We search so much. The anxiety of humanity is visible; we all want to get to point B or C, that perfect life, finding that hidden spot or that hidden truth. All the technology and information is supposed to help us with that, but 99% of it is only feeding the neo cortex of our brain. If we accept that we evolved to what we are today, should we not accept that a lot of good has already taken place? That there is already a very high level of information in our natural world and natural selves? I say let us not forget that part because it is at least half of who we are and probably our secret to happiness.
“Simple Man” - Lynyrd Skynyrd:
…All that I want for you, my son, is to be satisfied
And be a simple kind of man
Something you love and understand…
Music is like that. Black and white photography is like that. When I use only one prime lens (say the XF 35mm f/2 Fujicron) and dial my camera to a B&W film simulation and record only jpeg in camera, I feel like I shed 90% of the information and options I could have, but as a result see more of what is there in its simple relationship with light. Some ESSENCE, an ever-present illumination that is hard to see because I am not aware of it, distracted as I was.
Did I listen to too much Wynton Marsalis lately that it set me in a B&W mood? Is my mind automatically associating jazz with Eugene Smith’s style of photo’s, or is it the February-grey weather? Or my mood during winter in general. Hmm, the fact that I am recovering from a depression must have caused some of it. Or it could be that my long search for my own style is converging and if I would listen to myself only, not social media, I would shoot almost exclusively B&W…
It is probably all of them, to be honest.
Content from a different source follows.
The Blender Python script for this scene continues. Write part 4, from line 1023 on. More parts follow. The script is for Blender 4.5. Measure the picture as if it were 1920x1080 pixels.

I don’t want to state anything bad about a well-done color photo. I love them, for example landscape photographs from Nick Page, Michael Shainblum, or Erin Babnik they get to me with their beautiful color atmospheres. I make them. Just saying that there is ESSENCE that is easier to capture and see in B&W. Like Wynton Marsalis about jazz: new forms and experimentations are interesting, but the North-American jazz ‘got it’ fully in the 50’s and 60’s, and just needs to be preserved in the form it is (was).
Newer is not always better, just like more is no longer better.
A civilisation that gets richer by some people riding along with the latest wave of progress, and others preserving the good things of the past. Without preservation we are like a tribe suffering from amnesia, forever in anxious wonderment, never a clue of what already is.
I will cherish my B&W moods!
Technical FYI: Both my camera’s are set to a B&W film. They are mirrorless camera’s (the Fuji X-T3 and X-E3) with EVFs and I’ve turned off the raw file output for now, so that all is captured in black and white only, in the camera.